Dolayısıyla eski bina yok gibi bir şey. Yeni yerlere ihtiyacımız var. Altınova, yüz ölçümü olarak çok küçük bir bölge, insan nüfusu olarak burada yaklaşık 50 bin kişilik bir döngü var. Konut anlamında yenilenmeye ihtiyacımız yok ama konut alanına ihtiyacımız var. Son uygulamayla birlikte yağmur suları ana kanalizasyona bağlandı. Yağmur yağsa da taşkınlara sebebiyet vermiyordu, Altınova bunu kaldırıyordu. Son uygulamayla birlikte en az bir yağmur da yağsa mahalle ve sokaklarda taşkınlara sebebiyet veriyor. Biz ana hatlardan yağmur sularını Hersek gölüne bağlamayı planlıyoruz. Bu gölün de temiz suyla beslenmeye ihtiyacı var. Hem temiz su ile beslenmiş olacak hem de yağmur sularının ana hatlardan çekilmesiyle bir rahatlamaya sebebiyet vereceğiz. Sosyal belediyecilik anlayışıyla yürütülen projeler var. Bunlar nedir?

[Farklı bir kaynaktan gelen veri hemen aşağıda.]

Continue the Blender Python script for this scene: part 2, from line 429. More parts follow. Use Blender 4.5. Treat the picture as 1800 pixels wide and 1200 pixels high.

Sünnet şölenleri, cenaze hizmetleri, hasta bakım hizmetleri, turizm gezileri bunlar aynı şekilde, hatta daha güzel ve düzenli olacak şekilde, sosyal belediyecilik artısıyla devam edecek.”
‘Düzen bozmaya değil, düzeni devam ettirmeye geliyorum.’
.“Bizim yapmak istediğimiz projeler ve mevcuttaki projelerle ilgili bilgiler aldık. Bizim için çok değerli, çünkü kendisi deneyimli bir belediye başkanı. Göreve geldikten sonra da gerek meclis üyelerinden gerek başkanlığından faydalanmak istiyoruz. Amacınız hizmetse, oradaki teferruatla takılmazsınız. Onların tecrübesinden çokça yararlanacağımızı da düşünüyorum. 5 yıldır insanların gönlünü kazanmak için tek tek ev ziyaretleri yapıyorum. Bunların içerisinde belediyede çalışan personeller de oldu. İnsanlar benim samimiyetimi biliyorlar. Bu seçimde de ziyaretlere devam ettim. Onlara şunu söyledim: ‘Ben düzen bozmaya gelmiyorum; düzeni devam ettiremeye geliyorum.’ Sonuçta 20 yıllık bir kurum altyapısı var. Siz bu kurum altyapısını bozarsanız aslında kendinize zarar vermiş olursunuz. Akıllı bir belediye başkanı hiç bu riske girmez. Önündeki projelere önem verir ve bu yolda adım atar. Dolayısıyla işçilere bu güvenceyi, bu samimiyeti geçirdiğime inanıyorum. Alnının akıyla emek veren her çalışan aynı zamanda belediye başkanını yüceltir. Belediye çalışanlarıyla ilgili işten çıkarma gibi bir düşüncemiz yok. Şöyle bir düşüncemiz var; hem özlük haklarıyla ilgili hem de çalışma şartlarıyla ilgili iyileştirmelerimiz olacak. Biz hem Metin başkanı aratmamış olacağız hem de bir kadın eliyle daha konforlu bir ortamda ve maaşlarındaki iyileştirmeyle birlikte daha güzel bir ortamda çalışmış olacaklar.”